Exercise details -> Print all of the data exactly.

Given data ->
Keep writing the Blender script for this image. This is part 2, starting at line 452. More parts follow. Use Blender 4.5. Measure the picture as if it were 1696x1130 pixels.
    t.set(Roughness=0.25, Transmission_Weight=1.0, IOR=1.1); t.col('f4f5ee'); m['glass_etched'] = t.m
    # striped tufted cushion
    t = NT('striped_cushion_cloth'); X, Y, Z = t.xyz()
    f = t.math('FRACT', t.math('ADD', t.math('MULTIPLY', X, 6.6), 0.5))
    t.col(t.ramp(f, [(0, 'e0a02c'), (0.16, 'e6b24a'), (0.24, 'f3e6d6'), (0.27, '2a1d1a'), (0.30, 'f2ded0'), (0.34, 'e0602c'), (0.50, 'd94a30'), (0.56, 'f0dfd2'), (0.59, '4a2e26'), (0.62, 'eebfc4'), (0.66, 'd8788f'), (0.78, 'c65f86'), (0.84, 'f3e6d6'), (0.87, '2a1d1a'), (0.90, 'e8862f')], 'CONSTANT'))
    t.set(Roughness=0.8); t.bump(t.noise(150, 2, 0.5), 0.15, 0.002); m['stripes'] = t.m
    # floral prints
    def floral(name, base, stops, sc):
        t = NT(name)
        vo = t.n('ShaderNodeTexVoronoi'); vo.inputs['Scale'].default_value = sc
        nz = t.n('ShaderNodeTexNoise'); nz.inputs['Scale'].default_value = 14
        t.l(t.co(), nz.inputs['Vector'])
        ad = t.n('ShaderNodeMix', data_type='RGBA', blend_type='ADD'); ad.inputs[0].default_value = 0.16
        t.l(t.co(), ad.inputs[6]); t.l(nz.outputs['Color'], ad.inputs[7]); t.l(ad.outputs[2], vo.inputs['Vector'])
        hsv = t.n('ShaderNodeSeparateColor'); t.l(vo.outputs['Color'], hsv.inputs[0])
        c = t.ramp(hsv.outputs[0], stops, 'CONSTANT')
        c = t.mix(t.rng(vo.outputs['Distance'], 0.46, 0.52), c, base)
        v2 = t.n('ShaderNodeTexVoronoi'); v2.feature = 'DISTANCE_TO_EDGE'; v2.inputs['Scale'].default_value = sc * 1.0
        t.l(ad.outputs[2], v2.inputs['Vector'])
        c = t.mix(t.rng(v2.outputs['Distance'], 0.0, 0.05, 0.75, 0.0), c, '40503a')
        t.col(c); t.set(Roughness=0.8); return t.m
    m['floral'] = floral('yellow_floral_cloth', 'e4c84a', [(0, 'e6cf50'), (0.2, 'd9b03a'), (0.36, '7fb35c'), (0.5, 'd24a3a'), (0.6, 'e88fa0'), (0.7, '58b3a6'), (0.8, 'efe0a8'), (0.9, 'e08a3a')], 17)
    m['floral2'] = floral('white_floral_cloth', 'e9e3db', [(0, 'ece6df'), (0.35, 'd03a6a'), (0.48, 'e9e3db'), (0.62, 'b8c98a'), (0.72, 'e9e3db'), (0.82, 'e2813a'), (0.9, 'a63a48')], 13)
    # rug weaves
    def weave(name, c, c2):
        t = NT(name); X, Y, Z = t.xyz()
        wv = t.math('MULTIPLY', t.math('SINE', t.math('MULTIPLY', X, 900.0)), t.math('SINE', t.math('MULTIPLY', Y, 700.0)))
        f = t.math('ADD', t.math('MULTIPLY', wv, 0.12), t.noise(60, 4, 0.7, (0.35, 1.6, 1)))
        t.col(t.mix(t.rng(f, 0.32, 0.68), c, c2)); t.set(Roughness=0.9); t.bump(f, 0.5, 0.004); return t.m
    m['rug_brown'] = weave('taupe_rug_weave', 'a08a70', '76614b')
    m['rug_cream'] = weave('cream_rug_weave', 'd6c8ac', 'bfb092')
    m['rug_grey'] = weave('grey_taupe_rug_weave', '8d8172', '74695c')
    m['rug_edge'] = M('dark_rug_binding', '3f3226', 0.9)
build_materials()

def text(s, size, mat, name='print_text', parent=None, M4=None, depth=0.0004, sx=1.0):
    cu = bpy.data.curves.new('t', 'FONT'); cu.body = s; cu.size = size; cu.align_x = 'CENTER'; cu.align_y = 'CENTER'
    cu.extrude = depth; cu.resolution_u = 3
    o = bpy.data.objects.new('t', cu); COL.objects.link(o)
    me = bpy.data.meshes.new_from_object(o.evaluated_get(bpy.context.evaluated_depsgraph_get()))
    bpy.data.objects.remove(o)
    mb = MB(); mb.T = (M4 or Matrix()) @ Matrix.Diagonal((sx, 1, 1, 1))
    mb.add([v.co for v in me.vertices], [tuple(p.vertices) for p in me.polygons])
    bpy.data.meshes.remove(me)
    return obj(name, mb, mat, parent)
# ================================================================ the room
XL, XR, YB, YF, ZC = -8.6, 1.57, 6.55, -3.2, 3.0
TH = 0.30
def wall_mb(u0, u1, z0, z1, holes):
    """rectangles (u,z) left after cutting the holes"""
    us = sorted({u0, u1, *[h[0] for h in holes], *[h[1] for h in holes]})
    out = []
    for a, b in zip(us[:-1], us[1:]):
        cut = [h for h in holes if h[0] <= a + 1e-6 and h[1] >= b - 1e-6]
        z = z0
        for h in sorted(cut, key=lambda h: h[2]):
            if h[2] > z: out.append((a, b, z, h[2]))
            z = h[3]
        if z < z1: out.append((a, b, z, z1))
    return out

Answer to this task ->
Keep writing the Blender script for this image. This is part 2, starting at line 452. More parts follow. Use Blender 4.5. Measure the picture as if it were 1696x1130 pixels.
    t.set(Roughness=0.25, Transmission_Weight=1.0, IOR=1.1); t.col('f4f5ee'); m['glass_etched'] = t.m
    # striped tufted cushion
    t = NT('striped_cushion_cloth'); X, Y, Z = t.xyz()
    f = t.math('FRACT', t.math('ADD', t.math('MULTIPLY', X, 6.6), 0.5))
    t.col(t.ramp(f, [(0, 'e0a02c'), (0.16, 'e6b24a'), (0.24, 'f3e6d6'), (0.27, '2a1d1a'), (0.30, 'f2ded0'), (0.34, 'e0602c'), (0.50, 'd94a30'), (0.56, 'f0dfd2'), (0.59, '4a2e26'), (0.62, 'eebfc4'), (0.66, 'd8788f'), (0.78, 'c65f86'), (0.84, 'f3e6d6'), (0.87, '2a1d1a'), (0.90, 'e8862f')], 'CONSTANT'))
    t.set(Roughness=0.8); t.bump(t.noise(150, 2, 0.5), 0.15, 0.002); m['stripes'] = t.m
    # floral prints
    def floral(name, base, stops, sc):
        t = NT(name)
        vo = t.n('ShaderNodeTexVoronoi'); vo.inputs['Scale'].default_value = sc
        nz = t.n('ShaderNodeTexNoise'); nz.inputs['Scale'].default_value = 14
        t.l(t.co(), nz.inputs['Vector'])
        ad = t.n('ShaderNodeMix', data_type='RGBA', blend_type='ADD'); ad.inputs[0].default_value = 0.16
        t.l(t.co(), ad.inputs[6]); t.l(nz.outputs['Color'], ad.inputs[7]); t.l(ad.outputs[2], vo.inputs['Vector'])
        hsv = t.n('ShaderNodeSeparateColor'); t.l(vo.outputs['Color'], hsv.inputs[0])
        c = t.ramp(hsv.outputs[0], stops, 'CONSTANT')
        c = t.mix(t.rng(vo.outputs['Distance'], 0.46, 0.52), c, base)
        v2 = t.n('ShaderNodeTexVoronoi'); v2.feature = 'DISTANCE_TO_EDGE'; v2.inputs['Scale'].default_value = sc * 1.0
        t.l(ad.outputs[2], v2.inputs['Vector'])
        c = t.mix(t.rng(v2.outputs['Distance'], 0.0, 0.05, 0.75, 0.0), c, '40503a')
        t.col(c); t.set(Roughness=0.8); return t.m
    m['floral'] = floral('yellow_floral_cloth', 'e4c84a', [(0, 'e6cf50'), (0.2, 'd9b03a'), (0.36, '7fb35c'), (0.5, 'd24a3a'), (0.6, 'e88fa0'), (0.7, '58b3a6'), (0.8, 'efe0a8'), (0.9, 'e08a3a')], 17)
    m['floral2'] = floral('white_floral_cloth', 'e9e3db', [(0, 'ece6df'), (0.35, 'd03a6a'), (0.48, 'e9e3db'), (0.62, 'b8c98a'), (0.72, 'e9e3db'), (0.82, 'e2813a'), (0.9, 'a63a48')], 13)
    # rug weaves
    def weave(name, c, c2):
        t = NT(name); X, Y, Z = t.xyz()
        wv = t.math('MULTIPLY', t.math('SINE', t.math('MULTIPLY', X, 900.0)), t.math('SINE', t.math('MULTIPLY', Y, 700.0)))
        f = t.math('ADD', t.math('MULTIPLY', wv, 0.12), t.noise(60, 4, 0.7, (0.35, 1.6, 1)))
        t.col(t.mix(t.rng(f, 0.32, 0.68), c, c2)); t.set(Roughness=0.9); t.bump(f, 0.5, 0.004); return t.m
    m['rug_brown'] = weave('taupe_rug_weave', 'a08a70', '76614b')
    m['rug_cream'] = weave('cream_rug_weave', 'd6c8ac', 'bfb092')
    m['rug_grey'] = weave('grey_taupe_rug_weave', '8d8172', '74695c')
    m['rug_edge'] = M('dark_rug_binding', '3f3226', 0.9)
build_materials()

def text(s, size, mat, name='print_text', parent=None, M4=None, depth=0.0004, sx=1.0):
    cu = bpy.data.curves.new('t', 'FONT'); cu.body = s; cu.size = size; cu.align_x = 'CENTER'; cu.align_y = 'CENTER'
    cu.extrude = depth; cu.resolution_u = 3
    o = bpy.data.objects.new('t', cu); COL.objects.link(o)
    me = bpy.data.meshes.new_from_object(o.evaluated_get(bpy.context.evaluated_depsgraph_get()))
    bpy.data.objects.remove(o)
    mb = MB(); mb.T = (M4 or Matrix()) @ Matrix.Diagonal((sx, 1, 1, 1))
    mb.add([v.co for v in me.vertices], [tuple(p.vertices) for p in me.polygons])
    bpy.data.meshes.remove(me)
    return obj(name, mb, mat, parent)
# ================================================================ the room
XL, XR, YB, YF, ZC = -8.6, 1.57, 6.55, -3.2, 3.0
TH = 0.30
def wall_mb(u0, u1, z0, z1, holes):
    """rectangles (u,z) left after cutting the holes"""
    us = sorted({u0, u1, *[h[0] for h in holes], *[h[1] for h in holes]})
    out = []
    for a, b in zip(us[:-1], us[1:]):
        cut = [h for h in holes if h[0] <= a + 1e-6 and h[1] >= b - 1e-6]
        z = z0
        for h in sorted(cut, key=lambda h: h[2]):
            if h[2] > z: out.append((a, b, z, h[2]))
            z = h[3]
        if z < z1: out.append((a, b, z, z1))
    return out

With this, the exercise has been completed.